Still pretty sure the board can’t fire the owners of the company. That part is extra silly, even for a comic book show. If the board fires them, then they can turn around and fire the board, then rehire themselves, and a new board. Is this one of those times where the writers can’t decide if the corporation is publicly or privately held? What about the terms of Harold’s will? If they leave Rand, they get nothing. That sounds like they own the company, but have to continue to work there. Or is this somehow coming from Madame Gao, and Ward and Joy aren’t smart enough to figure it out?
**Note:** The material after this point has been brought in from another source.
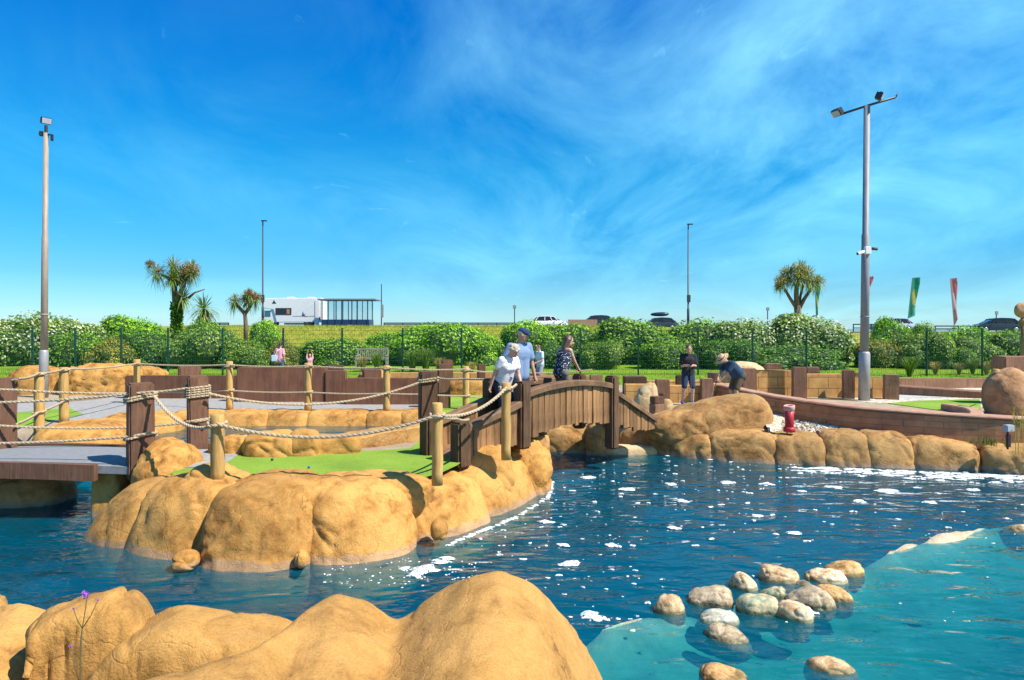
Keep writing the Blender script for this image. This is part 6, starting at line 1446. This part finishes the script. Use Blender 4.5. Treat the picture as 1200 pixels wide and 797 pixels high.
    for c in clothes:
        kind, mat = c[0], c[1]; g_ = MB()
        if kind in ('shirt', 'tank_top', 'blouse'):
            hem = -.05 if kind == 'shirt' else -.04; e = .016
            for sg in (-1, 1): cl(g_, T(sg*.055, 0, hem), T(sg*.058, 0, .31), .116*bw+e, .106*bw+e)
            cl(g_, T(-.06, .01, .30), T(.06, .01, .30), .108*bw+e, .108*bw+e); cl(g_, T(-.07, .012, .345), T(.07, .012, .345), .106*bw+e, .106*bw+e)
            if fem: cl(g_, T(-.075, .078, .32), T(.075, .078, .32), .066+e*.6, .066+e*.6)
            cl(g_, T(0, .012, .33), T(0, .0, .455 if kind != 'tank_top' else .40), .121, .084)
            if kind != 'tank_top':
                cl(g_, T(-sw*.85, 0, .445), T(sw*.85, 0, .445), .064+e, .064+e); cl(g_, T(0, 0, .42), T(0, 0, .50), .09, .066)
                for k in 'LR': cl(g_, J['sh'+k], J['sh'+k].lerp(J['el'+k], c[2] if len(c) > 2 else .62), .062+e*.8, .060+e)
            else:
                cl(g_, T(-.085, 0, .38), T(.085, 0, .38), .074, .074)
                for sg in (-1, 1): cl(g_, T(sg*.085, .07, .38), T(sg*.085, .02, .52), .018, .018); cl(g_, T(sg*.085, -.06, .38), T(sg*.085, .02, .52), .018, .018)
        elif kind in ('shorts', 'trousers'):
            fr = (c[2] if len(c) > 2 else .8) if kind == 'shorts' else 1
            cl(g_, J['hipL'], J['hipR'], .114*bw, .114*bw); cl(g_, T(-.045, 0, .0), T(.045, 0, .0), .109*bw, .109*bw)
            for k in 'LR':
                cl(g_, J['hip'+k], J['hip'+k].lerp(J['kn'+k], fr), .106*bw**.5, .074 if kind == 'trousers' else .084)
                if kind == 'trousers': cl(g_, J['kn'+k], J['kn'+k].lerp(J['ank'+k], .93), .074, .058)
        elif kind == 'shoes':
            for k in 'LR':
                an = J['ank'+k]; sh = MB(); cl(sh, an-u_*.03*s-f_*.035*s, an-u_*.042*s+f_*.15*s, .046, .040); cl(sh, an-u_*.02*s, an+u_*.0*s, .046, .042); wear('shoe', sh, mat, .012, 2)
            continue
        wear(kind, g_, mat)
    if hair:
        g_ = MB(); style, mat = hair
        g_.ball(HP(0, -.022, .040), (.088*s, .098*s, .094*s), Mh, 3)
        if style == 'curly':
            q = random.Random(4)
            for k in range(70):
                v = Vector((q.gauss(0, 1), q.gauss(-.45, .8), q.gauss(.45, .8))).normalized(); g_.ball(HP(v.x*.088, -.02+v.y*.095, .035+v.z*.09), q.uniform(.020, .032)*s, None, 1)
        elif style == 'long':
            for q in (-.06, -.03, 0, .03, .06):
                g_.capsule(HP(q, -.06+abs(q)*.3, .02), HP(q*1.15, -.075, -.17), .046*s, .042*s); g_.capsule(HP(q*1.15, -.075, -.17), HP(q*1.2, -.06, -.34), .042*s, .022*s)
            for sg in (-1, 1): g_.capsule(HP(sg*.075, .0, .03), HP(sg*.085, -.02, -.16), .028*s, .026*s); g_.capsule(HP(sg*.085, -.02, -.16), HP(sg*.09, .02, -.30), .026*s, .014*s)
        elif style == 'tail': g_.capsule(HP(0, -.10, .06), HP(0, -.15, -.10), .035*s, .022*s)
        me = remesh(g_, 'hair', .012*s, 2 if style == 'curly' else 4)
        hb = link('hair', me, mat, o)
    if cap:
        style, mat, band = cap; g_ = MB()
        if style == 'cap':
            g_.ball(HP(0, -.01, .055), (.092*s, .108*s, .082*s), Mh, 3); br_ = MB()
            g_.tube([HP(0, .06, .055), HP(0, .12, .050), HP(0, .175, .036)], [.074*s, .066*s, .05*s], 12)
            g2 = MB(); g2.ball(HP(0, -.01, .062), (.091*s, .107*s, .080*s), Mh, 3)
            q = MB(); q.ball(HP(0, .095, .048), (.075*s, .095*s, .012*s), Mh, 3); g2.v += []; k = len(g2.v); g2.f += [tuple(i+k for i in f) for f in q.f]; g2.v += q.v; g2.m += q.m
            link('cap', remesh(g2, 'cap', .009*s, 3), mat, o)
        else:
            n = 28; vs = []; prof = [(.19, .020), (.17, .030), (.105, .045), (.100, .085), (.088, .125), (.04, .140), (.001, .135)]
            for r, z in prof:
                for k in range(n): an = 2*math.pi*k/n; vs.append(HP(r*math.cos(an), -.005+r*1.1*math.sin(an), z))
            g_.add(vs, [(i*n+k, i*n+(k+1) % n, (i+1)*n+(k+1) % n, (i+1)*n+k) for i in range(len(prof)-1) for k in range(n)])
            hb = link('sun_hat', g_.mesh('sun_hat'), mat, o, smooth=True); sm = hb.modifiers.new('t', 'SOLIDIFY'); sm.thickness = .006
            bd = MB(); rows = [(.1045, .048), (.1035, .078)]; vs = [HP(r*math.cos(2*math.pi*k/n), -.005+r*1.1*math.sin(2*math.pi*k/n), z) for r, z in rows for k in range(n)]
            bd.add(vs, [(k, (k+1) % n, n+(k+1) % n, n+k) for k in range(n)]); b3 = link('hat_band', bd.mesh('hat_band'), band, o, smooth=True)
    return o, J, W, T, HP
cloth = lambda n, c, c2=None, sc=9: simple(n, c, c2 or tuple(x*.8 for x in c), sc, .9, bmp=.25, bscale=30, bdist=.01)
HB = simple('brown_hair', (.13, .065, .03), (.06, .03, .015), 30, .5, stretch=(3, 3, .6)); HG = simple('grey_blonde_hair', (.55, .46, .34), (.33, .27, .2), 25, .6); HK = simple('dark_hair', (.035, .016, .018), None, 20, .5)
def on_bridge(s, off): q = side_off(s, off); return Vector((q.x, q.y, deck_s(s)))
q = on_bridge(sP1+.40, .42)
man = person('man in a navy cap and grey-blue polo shirt standing on the arched bridge', q, 30, 1.85, 2, {'L': (-.30, .12, .95), 'R': (.30, .05, .86)}, (55, 18), skin=SKIN2, build=1.12,
       clothes=[('shirt', cloth('polo_grey_blue', (.20, .28, .42), (.15, .22, .35), 40), .7), ('trousers', cloth('navy_trousers', (.014, .022, .05))), ('shoes', cloth('brown_shoes', (.06, .04, .03)))], hair=('short', HG), cap=('cap', cloth('navy_cap', (.015, .04, .11)), None))
q = on_bridge(sP1-.02, .44)
post_top = side_off(sP1, WID); 
wom = person('white-haired woman in a white floral blouse leaning forward on the bridge', q, 38, 1.68, 22, {'L': Vector((q.x-.27, q.y-.12, q.z+.80)), 'R': (.18, .30, .86)}, (22, 32), skin=SKIN, build=1.1, fem=True,
       clothes=[('blouse', dots_mat('floral_blouse', (.74, .71, .72), (.55, .28, .34), 30, .26), .5), ('trousers', cloth('dark_jeans', (.02, .03, .07))), ('shoes', cloth('white_shoes', (.6, .6, .6)))], hair=('curly', HG))
q = on_bridge(sP1+1.75, .42); hp = side_off(sP2, WID)
yw = person('young woman with long hair in a dark dotted top resting a hand on the post', q, 128, 1.66, 12, {'L': Vector((q.x+.42, q.y+.35, q.z+.78)), 'R': Vector((q.x-.10, q.y-.12, q.z+.66))}, (-30, 15), skin=SKIN, fem=True, build=1.05,
       clothes=[('tank_top', dots_mat('navy_dotted_top', (.012, .016, .04), (.75, .75, .75), 27, .27)), ('shorts', cloth('khaki_shorts', (.16, .15, .10)), .6), ('shoes', cloth('white_sandals', (.6, .58, .55)))], hair=('long', HB))
q = G(806.5, 474.5); q.z = .812
gol = person('golfer in a black t-shirt and navy shorts looking at a phone, putter against him', q, -4, 1.74, 2, {'L': (-.05, .26, 1.14), 'R': (.07, .26, 1.15)}, (0, 22), feet=((-.17, .02), (.13, 0)),
       clothes=[('shirt', cloth('black_tshirt', (.018, .018, .025)), .72), ('shorts', cloth('navy_shorts', (.02, .035, .085)), .92), ('shoes', cloth('blue_shoes', (.03, .10, .32)))], hair=('short', HB))
def putter(label, top, foot, toe, mats=None):
    t = thing('putter', label, 'golf club', foot, 'putters held by the golfers'); top = Vector(top); foot = Vector(foot)
    mb = MB(); mb.tube([foot+Vector((0, 0, .02)), top], .0065, 8); mb.build('shaft', M['steel'], t); mb = MB(); v = (top-foot).normalized(); mb.tube([top-v*.24, top+v*.02], [.011, .014], 10); mb.build('grip', M['black'], t)
    mb = MB(); mb.box(foot+Vector((toe[0]*.5, toe[1]*.5, .018)), (abs(toe[0])+.05, abs(toe[1])+.03, .03), 0, .006); mb.build('head', M['black'], t)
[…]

For sure some (or maybe all or most) of those board members are fully owned and operated by Gao/the Hand, and know that Harold isn’t running Rand from behind the scenes any more, leaving the company weak. They figure that Danny, Ward and Joy are all such messes that they won’t even realize that the board can’t throw them out. Danny, in particular, is too distracted with other things to do anything but stop by and ruin the company’s business plan every once in a while. Ward has been crushed by Harold and lost whatever ambition he might once have had. Joy is the only one who’s competent and cares about the business, but she’s not a brilliant, charismatic front man. She’s an intelligent behind the scenes type who keeps everything running smoothly and efficiently. She’ll have a harder time winning over the press without Danny’s help, but she’ll run a fantastic stealth war, starting with her blackmail threats.
Joy is definitely Harold’s true heir. She has his intensity, drive, ambition, lack of guilt and possessiveness.